PROBLEM: Repeat the listing in full. Nothing may be added or left out.

++++++++++++++++++++

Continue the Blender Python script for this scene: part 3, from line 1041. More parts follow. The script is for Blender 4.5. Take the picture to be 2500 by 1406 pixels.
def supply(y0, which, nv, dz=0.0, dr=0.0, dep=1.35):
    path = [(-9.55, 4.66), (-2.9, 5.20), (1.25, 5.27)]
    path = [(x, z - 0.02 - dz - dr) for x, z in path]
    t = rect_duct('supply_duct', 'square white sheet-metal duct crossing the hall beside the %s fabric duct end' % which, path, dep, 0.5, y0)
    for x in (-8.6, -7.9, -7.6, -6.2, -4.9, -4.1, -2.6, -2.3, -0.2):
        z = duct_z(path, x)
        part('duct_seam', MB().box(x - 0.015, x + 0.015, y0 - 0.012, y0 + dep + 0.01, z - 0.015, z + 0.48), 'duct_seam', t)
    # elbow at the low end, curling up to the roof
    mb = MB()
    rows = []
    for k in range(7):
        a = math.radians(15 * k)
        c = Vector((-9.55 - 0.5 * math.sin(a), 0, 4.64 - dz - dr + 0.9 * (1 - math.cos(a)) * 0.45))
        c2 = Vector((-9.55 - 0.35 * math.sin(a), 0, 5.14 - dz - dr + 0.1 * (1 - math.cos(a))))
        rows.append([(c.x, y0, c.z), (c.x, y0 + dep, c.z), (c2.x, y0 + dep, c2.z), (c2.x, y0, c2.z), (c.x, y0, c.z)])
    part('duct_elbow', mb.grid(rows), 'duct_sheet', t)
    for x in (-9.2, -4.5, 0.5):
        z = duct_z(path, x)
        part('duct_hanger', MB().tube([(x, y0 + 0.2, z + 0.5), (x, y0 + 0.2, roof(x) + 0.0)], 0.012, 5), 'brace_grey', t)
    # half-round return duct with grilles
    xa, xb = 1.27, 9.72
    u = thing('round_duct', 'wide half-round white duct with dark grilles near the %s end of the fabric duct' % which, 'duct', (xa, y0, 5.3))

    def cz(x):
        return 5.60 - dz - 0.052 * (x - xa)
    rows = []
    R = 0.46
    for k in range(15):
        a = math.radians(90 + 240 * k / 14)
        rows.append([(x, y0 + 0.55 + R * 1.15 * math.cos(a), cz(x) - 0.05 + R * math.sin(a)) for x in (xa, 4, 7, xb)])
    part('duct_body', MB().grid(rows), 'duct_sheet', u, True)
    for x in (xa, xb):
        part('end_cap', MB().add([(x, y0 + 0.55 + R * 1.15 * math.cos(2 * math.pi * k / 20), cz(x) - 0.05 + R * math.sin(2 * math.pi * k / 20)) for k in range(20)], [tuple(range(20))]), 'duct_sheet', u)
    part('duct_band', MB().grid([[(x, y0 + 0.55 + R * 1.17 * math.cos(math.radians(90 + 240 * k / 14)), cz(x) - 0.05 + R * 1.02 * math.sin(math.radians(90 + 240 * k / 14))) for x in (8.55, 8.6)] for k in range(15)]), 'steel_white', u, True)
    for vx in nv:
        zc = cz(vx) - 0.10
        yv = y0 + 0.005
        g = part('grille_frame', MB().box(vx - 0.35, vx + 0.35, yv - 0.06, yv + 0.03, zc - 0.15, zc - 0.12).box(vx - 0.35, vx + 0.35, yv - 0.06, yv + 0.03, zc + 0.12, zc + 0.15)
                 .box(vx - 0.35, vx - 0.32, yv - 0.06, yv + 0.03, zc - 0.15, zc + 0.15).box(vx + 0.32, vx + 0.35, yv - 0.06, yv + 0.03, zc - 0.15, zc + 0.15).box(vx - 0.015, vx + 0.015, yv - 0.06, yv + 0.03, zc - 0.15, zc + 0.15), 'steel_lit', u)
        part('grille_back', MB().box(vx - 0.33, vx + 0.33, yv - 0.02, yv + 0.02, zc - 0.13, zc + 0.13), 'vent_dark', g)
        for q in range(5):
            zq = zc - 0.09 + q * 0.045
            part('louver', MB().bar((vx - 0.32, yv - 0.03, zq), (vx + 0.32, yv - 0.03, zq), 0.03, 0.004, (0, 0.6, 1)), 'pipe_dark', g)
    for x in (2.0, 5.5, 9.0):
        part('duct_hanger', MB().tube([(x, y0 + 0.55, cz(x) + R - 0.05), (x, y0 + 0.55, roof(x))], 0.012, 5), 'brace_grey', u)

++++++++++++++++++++

ANSWER TO THIS EXERCISE:
Continue the Blender Python script for this scene: part 3, from line 1041. More parts follow. The script is for Blender 4.5. Take the picture to be 2500 by 1406 pixels.
def supply(y0, which, nv, dz=0.0, dr=0.0, dep=1.35):
    path = [(-9.55, 4.66), (-2.9, 5.20), (1.25, 5.27)]
    path = [(x, z - 0.02 - dz - dr) for x, z in path]
    t = rect_duct('supply_duct', 'square white sheet-metal duct crossing the hall beside the %s fabric duct end' % which, path, dep, 0.5, y0)
    for x in (-8.6, -7.9, -7.6, -6.2, -4.9, -4.1, -2.6, -2.3, -0.2):
        z = duct_z(path, x)
        part('duct_seam', MB().box(x - 0.015, x + 0.015, y0 - 0.012, y0 + dep + 0.01, z - 0.015, z + 0.48), 'duct_seam', t)
    # elbow at the low end, curling up to the roof
    mb = MB()
    rows = []
    for k in range(7):
        a = math.radians(15 * k)
        c = Vector((-9.55 - 0.5 * math.sin(a), 0, 4.64 - dz - dr + 0.9 * (1 - math.cos(a)) * 0.45))
        c2 = Vector((-9.55 - 0.35 * math.sin(a), 0, 5.14 - dz - dr + 0.1 * (1 - math.cos(a))))
        rows.append([(c.x, y0, c.z), (c.x, y0 + dep, c.z), (c2.x, y0 + dep, c2.z), (c2.x, y0, c2.z), (c.x, y0, c.z)])
    part('duct_elbow', mb.grid(rows), 'duct_sheet', t)
    for x in (-9.2, -4.5, 0.5):
        z = duct_z(path, x)
        part('duct_hanger', MB().tube([(x, y0 + 0.2, z + 0.5), (x, y0 + 0.2, roof(x) + 0.0)], 0.012, 5), 'brace_grey', t)
    # half-round return duct with grilles
    xa, xb = 1.27, 9.72
    u = thing('round_duct', 'wide half-round white duct with dark grilles near the %s end of the fabric duct' % which, 'duct', (xa, y0, 5.3))

    def cz(x):
        return 5.60 - dz - 0.052 * (x - xa)
    rows = []
    R = 0.46
    for k in range(15):
        a = math.radians(90 + 240 * k / 14)
        rows.append([(x, y0 + 0.55 + R * 1.15 * math.cos(a), cz(x) - 0.05 + R * math.sin(a)) for x in (xa, 4, 7, xb)])
    part('duct_body', MB().grid(rows), 'duct_sheet', u, True)
    for x in (xa, xb):
        part('end_cap', MB().add([(x, y0 + 0.55 + R * 1.15 * math.cos(2 * math.pi * k / 20), cz(x) - 0.05 + R * math.sin(2 * math.pi * k / 20)) for k in range(20)], [tuple(range(20))]), 'duct_sheet', u)
    part('duct_band', MB().grid([[(x, y0 + 0.55 + R * 1.17 * math.cos(math.radians(90 + 240 * k / 14)), cz(x) - 0.05 + R * 1.02 * math.sin(math.radians(90 + 240 * k / 14))) for x in (8.55, 8.6)] for k in range(15)]), 'steel_white', u, True)
    for vx in nv:
        zc = cz(vx) - 0.10
        yv = y0 + 0.005
        g = part('grille_frame', MB().box(vx - 0.35, vx + 0.35, yv - 0.06, yv + 0.03, zc - 0.15, zc - 0.12).box(vx - 0.35, vx + 0.35, yv - 0.06, yv + 0.03, zc + 0.12, zc + 0.15)
                 .box(vx - 0.35, vx - 0.32, yv - 0.06, yv + 0.03, zc - 0.15, zc + 0.15).box(vx + 0.32, vx + 0.35, yv - 0.06, yv + 0.03, zc - 0.15, zc + 0.15).box(vx - 0.015, vx + 0.015, yv - 0.06, yv + 0.03, zc - 0.15, zc + 0.15), 'steel_lit', u)
        part('grille_back', MB().box(vx - 0.33, vx + 0.33, yv - 0.02, yv + 0.02, zc - 0.13, zc + 0.13), 'vent_dark', g)
        for q in range(5):
            zq = zc - 0.09 + q * 0.045
            part('louver', MB().bar((vx - 0.32, yv - 0.03, zq), (vx + 0.32, yv - 0.03, zq), 0.03, 0.004, (0, 0.6, 1)), 'pipe_dark', g)
    for x in (2.0, 5.5, 9.0):
        part('duct_hanger', MB().tube([(x, y0 + 0.55, cz(x) + R - 0.05), (x, y0 + 0.55, roof(x))], 0.012, 5), 'brace_grey', u)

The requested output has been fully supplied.